Hançere onay

Karadeniz Bölgesi’nde 8 ilin yaylalarını birbirine bağlayacak 2 bin 600 kilometre uzunluğundaki Yeşil Yol Projesi tüm hızıyla sürüyor. Bölge sakinlerinin projenin önünü açan çevre düzeni planına karşı açtığı dava reddedildi. Bölge sakinlerinin avukatı İbrahim Demir, “Yeşil Yol’un geçtiği yaylalar tanınmaz halde. Ormanlar kesilip yollar açıldı. Şimdi de beton dökülüyor.

Hazal Ocak

Bölge sakinleri Yeşil Yol Projesi’nin önünü açan Ordu-Trabzon-Rize-Giresun-Gümüşhane-Artvin Planlama Bölgesi üst ölçekli Çevre Düzeni Planı Revizyonu’nun durdurulması istemiyle dava açtı. Danıştay 6. Dairesi, 9 Ocak’ta davanın reddine karar verdi. Bölge sakinlerinin avukatı İbrahim Demirci, karara itiraz ederek davayı bir üst mahkemeye taşıdı. Demirci, Danıştay İdari Dava Daireleri Genel Kurulu’na verdiği itiraz dilekçesinde dosyadaki bilirkişi raporuna atıfta bulunarak kararın rapor dikkate alınarak verilmediğini anlattı. Ret kararının hukuka aykırı olduğuna söyleyen Demirci, “Bilirkişi raporunda bir iki istisna haricinde çevre düzeni planının şehircilik ve planlama ilkelerine aykırılığı, kamu yararı bulunmadığı, mevzuatta belirlenen temel esaslara uygun hazırlanmadığı ve ekolojik açıdan hassas bir bölge olan Kaçkarlar, Fırtına Vadisi / havzası bakımından koruma kullanma ilkelerinin göz önüne alınmadığını bilimsel ve somut dayanakları ile tespit etmişlerdir” dedi.
Kaçkar Dağları Milli Parkı ve Doğal sit alanlarında yapılaşmanın mutlak surette engellenmesi gerektiğini vurgulayan Demirci, gazetemize şu açıklamayı yaptı:

Yaylalar tanınmaz halde
“Yeşil Yol’un geçtiği yaylalar tanınmaz halde. Ormanlar kesilip yollar açıldı. Şimdi de beton dökülüyor. Yeşil yol, yaylalarda evlerin kapısının önüne dek gelmiş. Yayla içi, o eski taş döşeme kaldırımlar, su arkları yıkılmış. Yayla mimarisi camekânlı, betonlu, tuğlalı 2-3 katlı evlerin arasında kaybolmuş. 2 bin - 3 bin metrede yeni kentler inşa edilmekte.”
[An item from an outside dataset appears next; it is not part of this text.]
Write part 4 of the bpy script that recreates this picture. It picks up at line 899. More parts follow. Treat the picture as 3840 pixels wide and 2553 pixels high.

HEMŞİN KÜLTÜRÜ YOK EDİLİYOR

Bölge sakinlerinin avukatı İbrahim Demir, “Kadim Hemşin kültürü, doğasıyla birlikte yok ediliyor. İdare bu işlevi, savaş hukukunda bile yeri olmayacak kadar  hunharca yerine getiriyor. Çocuklarımızın geleceği için süreci tersine çevirecek adil bir kararı hukuk kurumlarından  acilen talep ediyoruz” dedi.